You've definitely got a problem with your oven heat. I feel like an oven is an expensive investment so I'm reluctant to suggest buying a whole oven just to improve pizza crust, but a more capable oven helps in many ways. I prefer gas ovens and I have also highly enjoyed convection ovens.
I've found pizza stones to be effective in improving the crust of pizza.
Like you, I discovered that crust tastes much better if you can age it. Unlike you, I started my aging at room temperature and let it rise on top of the fridge where it's warm - with plastic wrap on top of the bowl. Then I might refrigerate overnight and let it rise again in a warm place before forming.
I used very high-gluten flour, because I wanted to make the crust very thin but also chewy and slightly resilient to toppings. High gluten means making it too tough was a possible problem. I compensated for the gluten in two ways: minimal work and high moisture content.
Minimal work means I didn't knead the dough at all. I used a stand mixer with a dough hook to combine the ingredients as gently as possible and as soon as the dough was even and all the flour was wet, I stopped mixing and the next time the dough got worked was when I formed the crusts. Working the dough makes the gluten form longer strands and enhances chewiness, but I wanted toughness and lightness and crispiness.
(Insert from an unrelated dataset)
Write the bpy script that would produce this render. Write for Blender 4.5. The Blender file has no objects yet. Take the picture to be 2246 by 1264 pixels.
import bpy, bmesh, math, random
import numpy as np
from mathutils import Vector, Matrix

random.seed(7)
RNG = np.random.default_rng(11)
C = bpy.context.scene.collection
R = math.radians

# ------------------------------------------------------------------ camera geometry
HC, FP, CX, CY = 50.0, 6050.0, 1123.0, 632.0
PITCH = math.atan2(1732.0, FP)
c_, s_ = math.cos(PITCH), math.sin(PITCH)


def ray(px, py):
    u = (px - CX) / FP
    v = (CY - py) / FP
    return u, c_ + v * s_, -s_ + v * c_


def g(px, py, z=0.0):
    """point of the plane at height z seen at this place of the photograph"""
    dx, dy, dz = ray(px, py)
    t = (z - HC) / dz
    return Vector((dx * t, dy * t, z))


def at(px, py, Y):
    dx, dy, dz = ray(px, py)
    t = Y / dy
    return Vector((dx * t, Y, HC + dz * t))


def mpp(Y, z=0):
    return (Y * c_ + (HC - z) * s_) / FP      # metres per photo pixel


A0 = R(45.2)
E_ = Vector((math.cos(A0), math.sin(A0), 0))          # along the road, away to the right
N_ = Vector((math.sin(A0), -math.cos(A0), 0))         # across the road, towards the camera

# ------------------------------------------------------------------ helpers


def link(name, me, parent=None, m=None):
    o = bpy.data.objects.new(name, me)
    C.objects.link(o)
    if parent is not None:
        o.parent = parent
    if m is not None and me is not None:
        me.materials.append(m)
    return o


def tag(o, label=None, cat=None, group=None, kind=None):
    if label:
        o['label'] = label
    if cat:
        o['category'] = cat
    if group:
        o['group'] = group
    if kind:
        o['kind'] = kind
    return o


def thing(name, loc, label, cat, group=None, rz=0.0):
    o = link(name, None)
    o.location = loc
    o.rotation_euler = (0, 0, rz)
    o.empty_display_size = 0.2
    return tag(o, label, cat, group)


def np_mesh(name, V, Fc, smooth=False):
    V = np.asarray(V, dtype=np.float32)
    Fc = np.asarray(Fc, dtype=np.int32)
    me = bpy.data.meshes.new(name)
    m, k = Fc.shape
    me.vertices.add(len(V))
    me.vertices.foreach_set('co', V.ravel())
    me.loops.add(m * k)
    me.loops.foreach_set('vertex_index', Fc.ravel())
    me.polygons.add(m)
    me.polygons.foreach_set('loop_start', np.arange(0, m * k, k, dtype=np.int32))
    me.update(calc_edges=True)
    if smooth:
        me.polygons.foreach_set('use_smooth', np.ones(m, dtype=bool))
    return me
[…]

High moisture means I added much more water than the recipe suggested. I wish I could tell you how much, but every kitchen has a different effect on bread moisture so even if I gave you an exact volume of water, you'd have to adjust it. When the dough I made was mixed it was very sticky and spongy. It did not form a nice smooth dough ball. It was climbing up the sides of the mixer bowl a little bit. For minimal working, I would take the bowl off the mixer stand and cover it with plastic wrap and put it on top of the fridge to rise.
With the dough that wet, I was looking for large, weak, translucent bubbles near the top of the dough. I wouldn't punch the dough down as much as kind of pop it. Then it went into the fridge.
With the dough that wet, it wasn't easy to work it into a crust, but I could tell if I had made it right if the dough barely sprung back when stretched. I used a wooden peel that was positively caked with flour and I made the pizza right on the peel. If I put a lot of toppings on, I would shake the peel gently from time to time to make sure the crust wasn't stuck to it.
I had a gas oven that I would turn up all the way past the numbers on the dial and let it heat for more than an hour with the stone in it. When I put the pizza on the stone, a huge burst of steam would come up from the bottom of the pizza. I think you want to look for that. Cooking time should be under ten minutes if you can get the oven hot enough.
This type of dough would produce a very thin but resilient crust in the middle and would have those huge bubbles at the edges that you see in serious New York style thin crust pizza.